Today, RSA is pleased to announce the release of Distributed Credential Protection (DCP). DCP offers the industry a transformative approach to one of its most pressing security problems: Massive breaches of sensitive information, such as password databases. DCP distributes secrets across two servers or even two organizations and periodically rotates them through re-randomization. An attacker that breaches one server, or even both of them at different times, learns nothing.
In this case, it took only a bit more than 20 years for a powerful idea to see the light of day.
In 1991, Rafi Ostrovsky and Moti Yung published a landmark paper on what would come to be known as “proactive cryptography.” Their idea was that servers might be breached, not just once and in isolation, but by “mobile” adversaries that attack a broad array of targets repeatedly. They proposed a defensive technique in which secrets are distributed across servers and regularly re-randomized.

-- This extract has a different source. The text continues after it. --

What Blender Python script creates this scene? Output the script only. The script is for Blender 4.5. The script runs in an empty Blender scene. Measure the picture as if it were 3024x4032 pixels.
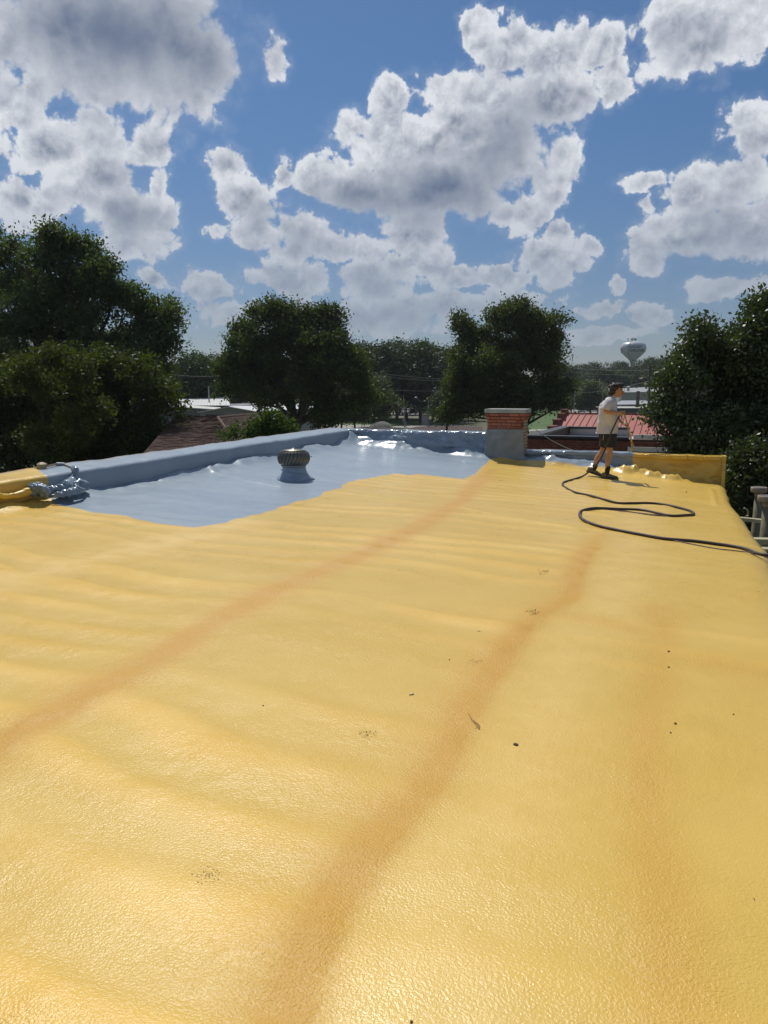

In 1991, the Internet was in its infancy. Breaches were nearly unheard of. Mobile adversaries? Why should I worry about servers being regularly breached when remote attacks rarely happen to begin with, thank you? Recent password breaches at LinkedIn, etc., etc., were just twinkles in Rafi and Moti’s eyes. (Today it’s: Why worry about breaches when I can just hash my passwords, thank you?)
DCP realizes proactive cryptography in the limited setting of two servers—and may be extended in future versions to more (m out of n). Of course, just as mobile phones today include a lot more technology than Stubblefield’s demonstration device, and much more user-friendly packaging, DCP is an advance on its 1991 ancestor in print. It realizes ideas due to many researchers before and after Ostrovsky and Yung; at its heart are inventions from RSA Labs (e.g., this paper and follow-up), and excellent work by RSA Engineering to address the many practical problems of commercial systems.
Admittedly, it doesn’t yet have a touchscreen or run games. But I’m sure those features are on the way.